Most notably, voters will choose a new mayor. Incumbent Bob McDavid announced he would not seek a third term in September 2015.

Political advisor Brian Treece and attorney Skip Walther will face off for a three-year mayoral term.

Treece said he would have three main priorities as mayor:

  • Downtown Development
  • Public Safety
  • Jobs for underprivileged/underemployed workers

Treece is a self-described "fiscal conservative" who said he would be a drastically different mayor than Walther or outgoing Mayor Bob McDavid. He said he would work to change what he calls a "zoning loophole," that allows developers to build student housing projects without the city's approval.

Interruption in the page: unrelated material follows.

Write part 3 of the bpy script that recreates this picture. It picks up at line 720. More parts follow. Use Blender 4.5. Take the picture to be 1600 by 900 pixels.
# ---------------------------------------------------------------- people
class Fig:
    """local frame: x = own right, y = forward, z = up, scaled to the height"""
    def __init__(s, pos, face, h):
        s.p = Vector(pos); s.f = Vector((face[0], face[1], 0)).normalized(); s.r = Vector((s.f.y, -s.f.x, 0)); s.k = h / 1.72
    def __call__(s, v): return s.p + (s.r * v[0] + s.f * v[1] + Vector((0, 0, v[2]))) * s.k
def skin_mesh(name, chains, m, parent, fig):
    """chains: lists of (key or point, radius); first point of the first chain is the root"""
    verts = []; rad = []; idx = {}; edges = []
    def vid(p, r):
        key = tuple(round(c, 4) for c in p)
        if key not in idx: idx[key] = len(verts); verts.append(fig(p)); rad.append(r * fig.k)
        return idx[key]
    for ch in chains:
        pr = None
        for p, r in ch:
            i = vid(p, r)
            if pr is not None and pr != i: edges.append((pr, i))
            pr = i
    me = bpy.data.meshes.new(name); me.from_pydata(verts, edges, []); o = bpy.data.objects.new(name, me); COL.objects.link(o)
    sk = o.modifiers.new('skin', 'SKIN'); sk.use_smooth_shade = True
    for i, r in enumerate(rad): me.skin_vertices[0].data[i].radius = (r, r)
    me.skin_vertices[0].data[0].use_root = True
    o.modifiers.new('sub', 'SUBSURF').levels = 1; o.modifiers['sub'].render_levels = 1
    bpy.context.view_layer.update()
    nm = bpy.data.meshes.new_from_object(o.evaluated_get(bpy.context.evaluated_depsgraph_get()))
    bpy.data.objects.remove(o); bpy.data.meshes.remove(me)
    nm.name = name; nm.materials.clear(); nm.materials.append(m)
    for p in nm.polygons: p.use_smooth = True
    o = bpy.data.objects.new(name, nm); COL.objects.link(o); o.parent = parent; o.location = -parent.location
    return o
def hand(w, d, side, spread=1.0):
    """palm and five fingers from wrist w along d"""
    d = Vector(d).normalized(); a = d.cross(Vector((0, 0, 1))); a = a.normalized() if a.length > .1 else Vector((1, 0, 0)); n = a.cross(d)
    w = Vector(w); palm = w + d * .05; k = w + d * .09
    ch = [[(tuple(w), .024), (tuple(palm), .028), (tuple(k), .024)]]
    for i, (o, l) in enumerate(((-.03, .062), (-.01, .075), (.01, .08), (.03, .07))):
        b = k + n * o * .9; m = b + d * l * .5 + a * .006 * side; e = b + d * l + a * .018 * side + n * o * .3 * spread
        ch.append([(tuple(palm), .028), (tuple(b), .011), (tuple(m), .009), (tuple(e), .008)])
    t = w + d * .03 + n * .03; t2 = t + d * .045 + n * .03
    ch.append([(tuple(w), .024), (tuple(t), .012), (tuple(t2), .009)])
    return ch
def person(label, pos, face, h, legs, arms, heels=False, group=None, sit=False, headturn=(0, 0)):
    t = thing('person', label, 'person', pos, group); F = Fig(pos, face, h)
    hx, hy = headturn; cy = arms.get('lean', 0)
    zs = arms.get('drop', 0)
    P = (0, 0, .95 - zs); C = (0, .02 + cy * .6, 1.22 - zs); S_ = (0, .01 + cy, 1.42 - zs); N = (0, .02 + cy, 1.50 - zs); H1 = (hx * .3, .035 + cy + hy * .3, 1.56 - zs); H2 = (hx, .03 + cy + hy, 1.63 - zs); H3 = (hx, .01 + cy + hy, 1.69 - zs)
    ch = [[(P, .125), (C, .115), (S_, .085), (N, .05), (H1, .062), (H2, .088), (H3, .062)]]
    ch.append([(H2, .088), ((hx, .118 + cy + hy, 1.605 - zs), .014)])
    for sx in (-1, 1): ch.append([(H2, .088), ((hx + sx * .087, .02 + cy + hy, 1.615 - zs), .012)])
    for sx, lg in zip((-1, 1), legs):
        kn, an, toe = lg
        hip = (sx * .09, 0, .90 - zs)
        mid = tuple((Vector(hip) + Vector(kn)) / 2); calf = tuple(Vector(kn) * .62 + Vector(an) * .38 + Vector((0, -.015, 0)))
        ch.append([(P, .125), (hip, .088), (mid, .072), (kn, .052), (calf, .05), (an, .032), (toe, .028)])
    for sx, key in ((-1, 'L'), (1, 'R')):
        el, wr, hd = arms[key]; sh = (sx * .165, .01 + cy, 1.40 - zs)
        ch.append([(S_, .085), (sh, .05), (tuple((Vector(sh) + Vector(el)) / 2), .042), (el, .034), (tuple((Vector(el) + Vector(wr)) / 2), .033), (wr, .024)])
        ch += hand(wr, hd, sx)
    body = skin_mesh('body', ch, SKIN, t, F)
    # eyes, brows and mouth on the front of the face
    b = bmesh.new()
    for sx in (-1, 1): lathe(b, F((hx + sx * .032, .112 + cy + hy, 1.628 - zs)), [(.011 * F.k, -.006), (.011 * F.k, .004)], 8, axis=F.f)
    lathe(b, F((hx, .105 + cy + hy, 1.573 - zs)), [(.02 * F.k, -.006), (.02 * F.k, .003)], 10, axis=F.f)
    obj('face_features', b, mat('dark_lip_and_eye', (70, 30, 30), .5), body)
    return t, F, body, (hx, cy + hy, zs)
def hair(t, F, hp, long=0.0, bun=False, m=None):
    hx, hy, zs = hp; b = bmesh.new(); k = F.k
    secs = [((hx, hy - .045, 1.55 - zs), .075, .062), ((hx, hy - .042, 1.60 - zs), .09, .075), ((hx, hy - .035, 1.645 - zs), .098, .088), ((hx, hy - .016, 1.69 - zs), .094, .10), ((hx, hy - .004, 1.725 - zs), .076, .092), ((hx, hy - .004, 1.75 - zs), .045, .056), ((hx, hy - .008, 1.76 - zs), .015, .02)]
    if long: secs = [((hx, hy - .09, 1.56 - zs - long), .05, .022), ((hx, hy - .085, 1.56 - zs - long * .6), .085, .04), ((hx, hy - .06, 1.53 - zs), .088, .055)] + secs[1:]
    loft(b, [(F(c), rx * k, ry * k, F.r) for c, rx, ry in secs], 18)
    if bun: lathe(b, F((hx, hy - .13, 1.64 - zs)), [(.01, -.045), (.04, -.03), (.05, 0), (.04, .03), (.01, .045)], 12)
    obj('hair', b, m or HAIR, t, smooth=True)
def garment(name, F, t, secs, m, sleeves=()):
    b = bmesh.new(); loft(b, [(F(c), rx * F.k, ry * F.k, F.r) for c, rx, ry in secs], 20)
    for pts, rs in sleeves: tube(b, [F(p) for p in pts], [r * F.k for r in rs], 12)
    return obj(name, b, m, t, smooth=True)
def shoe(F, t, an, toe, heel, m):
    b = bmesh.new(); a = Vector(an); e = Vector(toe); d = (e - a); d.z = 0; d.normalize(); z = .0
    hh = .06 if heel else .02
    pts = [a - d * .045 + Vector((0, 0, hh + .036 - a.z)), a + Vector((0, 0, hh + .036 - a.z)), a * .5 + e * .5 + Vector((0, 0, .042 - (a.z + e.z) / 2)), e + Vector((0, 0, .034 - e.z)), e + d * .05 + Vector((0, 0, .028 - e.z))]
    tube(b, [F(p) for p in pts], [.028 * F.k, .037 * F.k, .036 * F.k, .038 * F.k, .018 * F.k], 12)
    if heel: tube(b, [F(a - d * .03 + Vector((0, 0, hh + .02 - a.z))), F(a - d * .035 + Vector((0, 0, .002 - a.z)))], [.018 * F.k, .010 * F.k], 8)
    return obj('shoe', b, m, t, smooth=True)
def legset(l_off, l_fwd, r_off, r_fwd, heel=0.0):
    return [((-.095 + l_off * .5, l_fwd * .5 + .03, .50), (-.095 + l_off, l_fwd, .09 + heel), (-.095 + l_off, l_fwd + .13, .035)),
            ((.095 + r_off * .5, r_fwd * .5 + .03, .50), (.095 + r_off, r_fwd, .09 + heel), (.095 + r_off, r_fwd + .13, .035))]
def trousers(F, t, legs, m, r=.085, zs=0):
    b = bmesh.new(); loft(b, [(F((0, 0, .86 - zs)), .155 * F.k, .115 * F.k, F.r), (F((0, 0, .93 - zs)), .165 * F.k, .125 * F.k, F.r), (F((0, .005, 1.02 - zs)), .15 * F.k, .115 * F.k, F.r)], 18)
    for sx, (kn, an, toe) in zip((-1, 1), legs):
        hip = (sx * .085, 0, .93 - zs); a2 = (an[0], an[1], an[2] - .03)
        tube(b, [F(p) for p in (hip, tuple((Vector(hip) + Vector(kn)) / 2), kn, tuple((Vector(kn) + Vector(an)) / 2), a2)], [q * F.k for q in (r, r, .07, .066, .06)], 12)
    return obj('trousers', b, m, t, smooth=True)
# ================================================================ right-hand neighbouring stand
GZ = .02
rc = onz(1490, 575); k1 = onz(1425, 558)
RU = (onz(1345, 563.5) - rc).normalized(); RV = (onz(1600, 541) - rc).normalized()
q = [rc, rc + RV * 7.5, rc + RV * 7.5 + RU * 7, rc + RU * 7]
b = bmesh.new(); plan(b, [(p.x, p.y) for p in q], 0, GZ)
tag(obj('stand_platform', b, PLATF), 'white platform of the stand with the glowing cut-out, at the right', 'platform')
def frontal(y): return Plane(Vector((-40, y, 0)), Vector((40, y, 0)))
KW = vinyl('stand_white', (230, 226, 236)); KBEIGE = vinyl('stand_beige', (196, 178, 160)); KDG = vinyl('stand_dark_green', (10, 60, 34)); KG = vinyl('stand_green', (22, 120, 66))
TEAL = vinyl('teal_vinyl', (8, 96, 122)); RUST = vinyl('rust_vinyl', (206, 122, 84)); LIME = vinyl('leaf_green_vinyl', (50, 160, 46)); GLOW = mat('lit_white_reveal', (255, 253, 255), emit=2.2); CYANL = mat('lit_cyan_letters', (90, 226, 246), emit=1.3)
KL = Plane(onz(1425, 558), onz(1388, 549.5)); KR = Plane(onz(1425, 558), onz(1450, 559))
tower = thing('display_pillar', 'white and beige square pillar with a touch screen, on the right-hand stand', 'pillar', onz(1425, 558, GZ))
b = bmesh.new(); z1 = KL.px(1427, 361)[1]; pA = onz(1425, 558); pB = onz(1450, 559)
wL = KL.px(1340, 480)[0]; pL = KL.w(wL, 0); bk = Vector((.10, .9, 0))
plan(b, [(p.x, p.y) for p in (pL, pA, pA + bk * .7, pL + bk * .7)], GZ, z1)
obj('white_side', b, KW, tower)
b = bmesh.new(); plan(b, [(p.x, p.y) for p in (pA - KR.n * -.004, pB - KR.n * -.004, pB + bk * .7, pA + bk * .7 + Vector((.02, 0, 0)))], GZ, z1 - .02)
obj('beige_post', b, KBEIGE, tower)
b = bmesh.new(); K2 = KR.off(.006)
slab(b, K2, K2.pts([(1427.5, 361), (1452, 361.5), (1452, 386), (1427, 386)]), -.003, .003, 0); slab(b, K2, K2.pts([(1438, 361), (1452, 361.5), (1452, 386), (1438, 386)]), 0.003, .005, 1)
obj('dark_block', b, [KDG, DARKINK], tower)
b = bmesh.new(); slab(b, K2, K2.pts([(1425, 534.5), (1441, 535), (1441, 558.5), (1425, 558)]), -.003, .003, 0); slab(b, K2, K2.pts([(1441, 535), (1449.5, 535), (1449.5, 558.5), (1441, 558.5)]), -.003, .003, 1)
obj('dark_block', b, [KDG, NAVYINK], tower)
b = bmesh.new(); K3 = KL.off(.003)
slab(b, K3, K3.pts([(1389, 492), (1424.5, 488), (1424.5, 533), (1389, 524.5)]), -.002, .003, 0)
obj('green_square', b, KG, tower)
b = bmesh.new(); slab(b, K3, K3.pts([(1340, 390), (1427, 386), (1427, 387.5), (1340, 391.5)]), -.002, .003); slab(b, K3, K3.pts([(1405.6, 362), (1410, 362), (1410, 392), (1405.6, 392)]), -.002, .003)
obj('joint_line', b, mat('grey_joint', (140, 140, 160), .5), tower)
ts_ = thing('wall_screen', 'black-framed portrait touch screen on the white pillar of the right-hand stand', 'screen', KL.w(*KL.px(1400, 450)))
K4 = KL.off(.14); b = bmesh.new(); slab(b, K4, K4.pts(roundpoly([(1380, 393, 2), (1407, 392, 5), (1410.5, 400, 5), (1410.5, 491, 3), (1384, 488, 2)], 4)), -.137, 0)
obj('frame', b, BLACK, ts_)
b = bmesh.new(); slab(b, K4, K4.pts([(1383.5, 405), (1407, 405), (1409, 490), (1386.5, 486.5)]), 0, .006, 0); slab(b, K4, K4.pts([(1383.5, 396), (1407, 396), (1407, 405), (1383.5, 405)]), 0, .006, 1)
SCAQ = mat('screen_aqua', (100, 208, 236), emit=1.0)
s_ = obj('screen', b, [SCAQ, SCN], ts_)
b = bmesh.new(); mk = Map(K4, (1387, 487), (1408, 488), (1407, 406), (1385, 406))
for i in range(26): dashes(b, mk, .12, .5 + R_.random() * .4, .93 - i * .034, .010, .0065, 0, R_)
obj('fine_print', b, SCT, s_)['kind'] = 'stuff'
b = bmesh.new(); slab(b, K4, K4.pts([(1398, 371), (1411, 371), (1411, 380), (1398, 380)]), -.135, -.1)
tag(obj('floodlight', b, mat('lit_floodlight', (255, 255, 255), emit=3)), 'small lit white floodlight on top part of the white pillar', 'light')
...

If elected, Walther said he wants to focus on the following issues he thinks the city has not been able to focus enough on because of population growth:

  • Transportation 
  • Infrastructure 
  • Roads and sidewalks 
  • Outdated sewer systems

“My leadership style is to work with people cooperatively rather than antagonistically,” Walther said. “I’m not running for mayor because I have an agenda or intend to represent any special interest group or specific group of people."

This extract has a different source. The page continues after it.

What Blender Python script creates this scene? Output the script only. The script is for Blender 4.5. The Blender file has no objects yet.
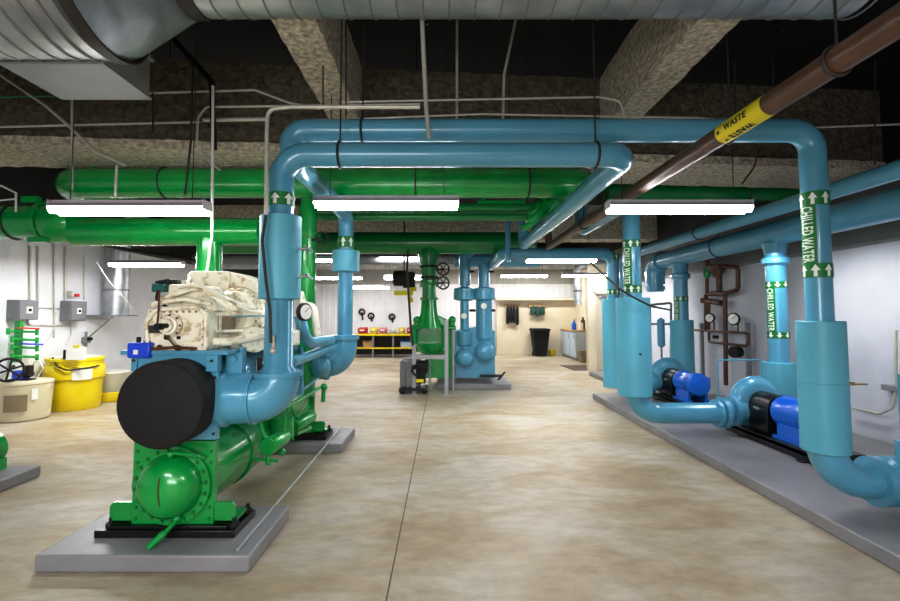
import bpy, bmesh, math, random
from mathutils import Vector, Matrix
from math import pi, sin, cos, tan, atan2, radians as R
random.seed(7)
scn = bpy.context.scene
COL = scn.collection
# ------------------------------------------------------------------ camera
F = 470.0; PCX, PCY = 444.0, 288.0; TH = math.atan(26/470.0); CH = 1.5
cd = bpy.data.cameras.new('camera'); cam = bpy.data.objects.new('camera', cd); COL.objects.link(cam)
cam.location = (0, 0, CH); cam.rotation_euler = (pi/2 + TH, 0, 0)
cd.sensor_width = 36; cd.lens = 36*F/900; cd.shift_x = 6/900; cd.shift_y = -12.5/900
cd.clip_start = .05; cd.clip_end = 200
scn.camera = cam
def ray(px, py):
    u = (px-PCX)/F; v = (PCY-py)/F
    return Vector((u, cos(TH) - v*sin(TH), sin(TH) + v*cos(TH)))
C0 = Vector((0, 0, CH))
def at(px, py, Y):
    d = ray(px, py); return C0 + d*(Y/d.y)
def gz(px, py, z):
    d = ray(px, py); return C0 + d*((z-CH)/d.z)
def ax(px, py, X):
    d = ray(px, py); return C0 + d*(X/d.x)
# ------------------------------------------------------------------ materials
def lin(c): return tuple(((x/255)/12.92 if x/255 <= .04045 else ((x/255+.055)/1.055)**2.4) for x in c)
M = {}
def mat(name, rgb, rough=.5, metal=0, var=.12, scale=6, bump=0, bscale=40, coat=0, emit=0, alpha=1, trans=0, rgb2=None, lo=.35, hi=.7):
    m = bpy.data.materials.new(name); m.use_nodes = True; nt = m.node_tree; n = nt.nodes; L = nt.links
    b = n['Principled BSDF']
    c = lin(rgb)
    b.inputs['Roughness'].default_value = rough; b.inputs['Metallic'].default_value = metal
    b.inputs['Coat Weight'].default_value = coat; b.inputs['Coat Roughness'].default_value = .12
    tc = n.new('ShaderNodeNewGeometry')
    if var or rgb2:
        nz = n.new('ShaderNodeTexNoise'); nz.inputs['Scale'].default_value = scale; nz.inputs['Detail'].default_value = 5
        L.new(tc.outputs['Position'], nz.inputs['Vector'])
        rp = n.new('ShaderNodeValToRGB'); rp.color_ramp.elements[0].position = lo; rp.color_ramp.elements[1].position = hi
        c2 = lin(rgb2) if rgb2 else tuple(x*(1-var*2) for x in c)
        rp.color_ramp.elements[0].color = (*c2, 1); rp.color_ramp.elements[1].color = (*c, 1)
        L.new(nz.outputs['Fac'], rp.inputs['Fac']); L.new(rp.outputs['Color'], b.inputs['Base Color'])
    else:
        b.inputs['Base Color'].default_value = (*c, 1)
    if bump:
        nb = n.new('ShaderNodeTexNoise'); nb.inputs['Scale'].default_value = bscale; nb.inputs['Detail'].default_value = 6
        L.new(tc.outputs['Position'], nb.inputs['Vector'])
        bp = n.new('ShaderNodeBump'); bp.inputs['Strength'].default_value = bump; bp.inputs['Distance'].default_value = .05 if bump > .4 else .02
        L.new(nb.outputs['Fac'], bp.inputs['Height']); L.new(bp.outputs['Normal'], b.inputs['Normal'])
    if emit:
        b.inputs['Emission Color'].default_value = (*c, 1); b.inputs['Emission Strength'].default_value = emit
    if trans:
        b.inputs['Transmission Weight'].default_value = trans
    M[name] = m; return m
mat('blue_paint', (94, 170, 198), .28, var=.07, scale=3, coat=.4)
mat('blue_sleeve', (102, 184, 204), .42, var=.05, scale=2)
mat('green_paint', (0, 164, 70), .25, var=.12, scale=4, coat=.5)
mat('green_dark', (0, 140, 62), .3, var=.15, scale=3, coat=.3)
mat('green_marker', (0, 125, 50), .5, var=0)
mat('marker_white', (240, 245, 240), .5, var=0)
mat('marker_text', (225, 240, 225), .5, var=0)
mat('rubber_black', (24, 22, 22), .75, var=.2, scale=8, bump=.15, bscale=80)
mat('black_paint', (14, 14, 15), .3, var=.1)
mat('cream_paint', (240, 234, 216), .42, scale=16, coat=.15, rgb2=(188, 172, 138), lo=.30, hi=.46)  # brown mottle: grime, doubling as painted occlusion shade
mat('white_paint', (226, 226, 222), .45, var=.04)
mat('steel', (170, 172, 172), .35, 1, var=.1, scale=10)
mat('galvanized', (206, 210, 212), .42, .85, var=.18, scale=5)
mat('conduit_metal', (214, 210, 198), .42, .35, var=.1)
mat('rod_dark', (62, 58, 54), .55, .4, var=.1)
mat('pad_grey', (150, 149, 152), .42, var=.12, scale=2.5, bump=.05, bscale=20)
mat('pad_side', (108, 108, 112), .5, var=.1)
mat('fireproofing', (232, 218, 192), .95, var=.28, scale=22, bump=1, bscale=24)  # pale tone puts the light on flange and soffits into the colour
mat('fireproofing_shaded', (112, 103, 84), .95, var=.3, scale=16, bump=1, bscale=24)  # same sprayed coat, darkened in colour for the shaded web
mat('brown_pipe', (104, 70, 48), .38, var=.15, scale=5)
mat('yellow_label', (238, 222, 10), .5, var=.03)
mat('yellow_plastic', (236, 214, 10), .42, var=.06, scale=3)
mat('beige_plastic', (214, 206, 178), .5, var=.06, scale=3)
mat('clear_plastic', (224, 224, 214), .35, var=.04)
mat('motor_blue', (14, 112, 220), .3, var=.06, coat=.3)
mat('pump_blue', (35, 82, 225), .35, var=.06, coat=.2)
mat('box_grey', (134, 137, 140), .45, var=.05)
mat('copper_brown', (112, 72, 50), .45, .3, var=.25, scale=14)
mat('brass', (190, 150, 90), .35, .8, var=.1)
mat('dial_white', (236, 236, 228), .4, var=0)
mat('housing_white', (224, 216, 220), .4, var=.03)
mat('teal_paint', (30, 110, 105), .4, var=.08)
mat('red_plastic', (205, 40, 45), .45, var=.05)
mat('pink_plastic', (220, 130, 150), .45, var=.05)
mat('wood', (208, 170, 120), .5, var=.15, scale=8)
mat('cabinet_white', (196, 208, 214), .5, var=.03)
mat('door_cream', (206, 200, 180), .5, var=.03)
mat('mat_dark', (120, 105, 88), .9, var=.15)
mat('cloth_black', (22, 24, 28), .9, var=.2)
mat('cloth_green', (50, 92, 82), .9, var=.2)
mat('paper', (236, 236, 230), .7, var=.02)
mat('grey_steel', (172, 176, 178), .45, .3, var=.05)
mat('tan_bin', (150, 135, 105), .6, var=.05)
mat('rust', (110, 62, 34), .8, var=.3, scale=20)
lampm = mat('lamp_glow', (255, 252, 255), .5, var=0, emit=24)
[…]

Two city council seats will also be voted upon.

In the Third Ward, incumbent Karl Skala will go against challenger, pastor Tom Leuther.

Skala promises to deliver on issues facing public safety, economic development and infrastructure, especially in parts of the city he feels often get left out of discussions.

Leuther's platform is based on public safety funding, job creation and economic growth, especially downtown.

In the Fourth Ward, incumbent Ian Thomas is the only candidate actively campaigning. Challenger Daryl Dudley suspended his campaign on March 23 after he failed to correctly report large campaign contributions. Thomas previously unseated Dudley in 2013.

Voters will also decide a tax levy that would increase taxes by $0.65 per every $100. The ballot language says the money would go toward "general school operating purposes, including maintaining current programs, providing support for an increasing student enrollment and assisting in recruiting high-quality faculty."

If this proposition is approved, the district’s adjusted operating tax levy ceiling is estimated to be $5.1437 per $100.

Another education proposition, a bond sale, is also on the ballot. The Columbia Board of Education has already approved it. The bond is worth $30 million and would be used to build a new elementary school. 

The new school would address crowding in the district, especially at Cedar Ridge Elementary School. The new school will replace Cedar Ridge, which has more than 200 students and seven trailers.

The Columbia Board of Education has two vacancies and five candidates - Paul K. Rainsberger, James A. Whitt, Sarah Elizabeth Dubbert, Joseph Arthur Toepke, and Jan Mees. The top two vote getters will fill those seats.